Aim of the exercise: Scan the entries below. List each line with "scene".
[Data for this task start]
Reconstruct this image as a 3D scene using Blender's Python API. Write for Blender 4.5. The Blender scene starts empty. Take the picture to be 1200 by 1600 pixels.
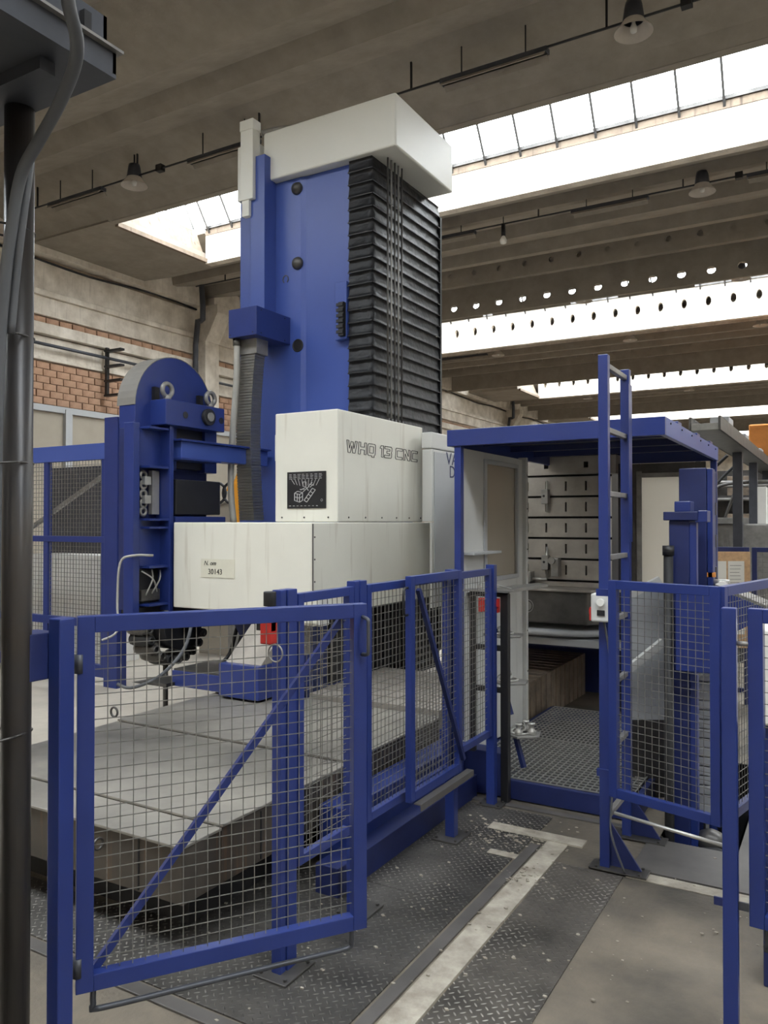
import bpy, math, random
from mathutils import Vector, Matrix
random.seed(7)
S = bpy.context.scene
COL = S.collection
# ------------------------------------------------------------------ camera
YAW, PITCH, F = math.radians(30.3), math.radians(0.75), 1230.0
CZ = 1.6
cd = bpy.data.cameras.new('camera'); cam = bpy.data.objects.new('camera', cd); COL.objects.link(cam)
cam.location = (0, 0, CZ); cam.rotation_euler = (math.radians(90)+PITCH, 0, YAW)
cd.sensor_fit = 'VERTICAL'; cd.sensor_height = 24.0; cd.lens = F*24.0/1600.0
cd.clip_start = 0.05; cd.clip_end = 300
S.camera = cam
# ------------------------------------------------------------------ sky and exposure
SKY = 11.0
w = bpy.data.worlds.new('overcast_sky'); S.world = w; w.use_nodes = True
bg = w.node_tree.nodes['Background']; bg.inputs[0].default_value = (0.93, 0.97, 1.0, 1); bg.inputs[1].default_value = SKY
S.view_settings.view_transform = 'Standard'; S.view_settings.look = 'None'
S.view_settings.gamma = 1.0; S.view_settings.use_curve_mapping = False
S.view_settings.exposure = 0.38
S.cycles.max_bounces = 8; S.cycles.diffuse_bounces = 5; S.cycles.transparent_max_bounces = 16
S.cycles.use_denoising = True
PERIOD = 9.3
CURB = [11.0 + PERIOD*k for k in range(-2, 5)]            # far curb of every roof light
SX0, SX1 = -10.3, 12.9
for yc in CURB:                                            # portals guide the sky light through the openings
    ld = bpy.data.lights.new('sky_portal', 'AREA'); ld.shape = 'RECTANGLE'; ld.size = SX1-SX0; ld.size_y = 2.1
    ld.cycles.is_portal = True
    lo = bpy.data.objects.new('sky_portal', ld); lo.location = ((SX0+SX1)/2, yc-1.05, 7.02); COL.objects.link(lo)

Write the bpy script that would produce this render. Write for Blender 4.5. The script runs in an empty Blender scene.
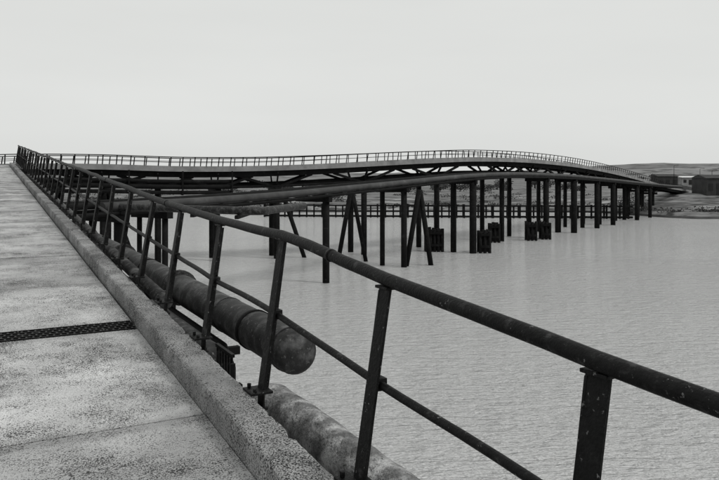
[Data for this task end]
Result of this task:
Reconstruct this image as a 3D scene using Blender's Python API. Write for Blender 4.5. The Blender scene starts empty. Take the picture to be 1200 by 1600 pixels.
S = bpy.context.scene
Write the bpy script that would produce this render. Write for Blender 4.5. The script runs in an empty Blender scene.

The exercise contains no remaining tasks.